Lyn & Annie, the big table has gone now.. I was very nervous about it going.. and I really do miss having it! But we are thinking of moving house so I want things to look 'right' for valuers and prospective buyers.. so my humungous table which totally dominated the dining room really had to go :( I've done a lot of de-stashing over the past few months and we have managed to HIDE all the rest of my stuff :) The spare bedroom which was chock full of lidded plastic boxes now has bedroom furniture (which feels quite bizarre); an ottoman bed holds all my wool fibre, a wardrobe contains all my finished felt and a chest of drawers is full of smaller tools and supplies. Plus Gary built me a lovely big cupboard on the landing, which is full to the top. Oh and I have 2 boxes under our bed :) It would be nice if we found a home with room for a studio.. where I can have a big table again and supplies out in plain sight to be found quickly etc. Alternatively when things settle with my parents I'll look for a studio to rent.. but that's not in the foreseeable future.
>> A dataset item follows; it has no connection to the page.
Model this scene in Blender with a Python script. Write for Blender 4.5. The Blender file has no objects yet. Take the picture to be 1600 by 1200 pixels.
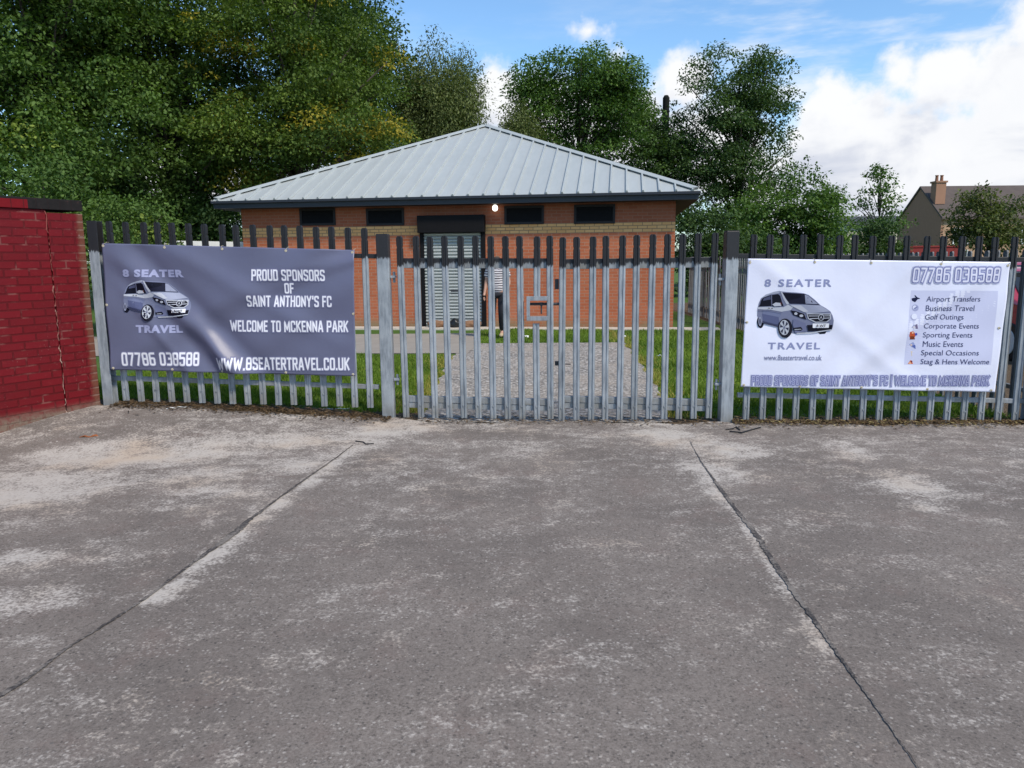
import bpy, bmesh, math, random
import numpy as np
from mathutils import Vector, Matrix
random.seed(7); RNG = np.random.default_rng(11)
S = bpy.context.scene
COL = S.collection
R = math.radians

# ------------------------------------------------------------------ camera
FPX = 1200.0; PITCH = R(9.2); ROLL = R(0.54); EYE = 1.65
fw = Vector((0, math.cos(PITCH), -math.sin(PITCH)))
up0 = Vector((0, math.sin(PITCH), math.cos(PITCH))); rt0 = Vector((1, 0, 0))
rt = rt0*math.cos(ROLL) - up0*math.sin(ROLL)
up = up0*math.cos(ROLL) + rt0*math.sin(ROLL)
cam = bpy.data.cameras.new('camera'); cam.sensor_width = 36; cam.lens = 36*FPX/1600
cam.clip_start = 0.05; cam.clip_end = 3000
camo = bpy.data.objects.new('camera', cam); COL.objects.link(camo)
camo.matrix_world = Matrix(((rt.x, up.x, -fw.x, 0), (rt.y, up.y, -fw.y, 0), (rt.z, up.z, -fw.z, EYE), (0, 0, 0, 1)))
S.camera = camo

def ray(px, py): return fw + rt*((px-800)/FPX) - up*((py-600)/FPX)
def atY(px, py, Y): d = ray(px, py); return Vector((0, 0, EYE)) + d*(Y/d.y)
def atZ(px, py, z=0.0): d = ray(px, py); return Vector((0, 0, EYE)) + d*((z-EYE)/d.z)

# ------------------------------------------------------------------ world, sun, exposure
S.view_settings.view_transform = 'Standard'; S.view_settings.look = 'None'
S.view_settings.gamma = 1.0; S.view_settings.use_curve_mapping = False
EXPO = 0.5
S.view_settings.exposure = EXPO
SUN_EL = R(47); SUN_AZ = R(42)         # azimuth measured right of straight behind the camera
sd = Vector((math.sin(SUN_AZ)*math.cos(SUN_EL), -math.cos(SUN_AZ)*math.cos(SUN_EL), math.sin(SUN_EL)))
sun = bpy.data.lights.new('sun', 'SUN'); sun.energy = 3.0; sun.angle = R(7); sun.color = (1.0, 0.90, 0.76)
suno = bpy.data.objects.new('sun', sun); COL.objects.link(suno)
suno.rotation_euler = sd.to_track_quat('Z', 'Y').to_euler()
W = bpy.data.worlds.new('World'); S.world = W; W.use_nodes = True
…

So I'm being (mostly) positive about this slightly awkward stage and trying to only notice the nice neat spare bedroom, and nice furniture in the dining room etc.:) and trying not to want to felt big things or worry about the awkwardness of having to protect a wooden table top from too much water :S 'Things WILL get better, they will, they will' - and she clicks her heels together three times :)

Annie and Lyn said...

You are right about having the place looking 'correct' for potential buyers. Felting requires the house to be turned into a giant studio doesn't it? And that could easily put people off.
Sometimes things turn out better than you expect and when you're settled after your move, you may have better felting conditions than before - fingers crossed.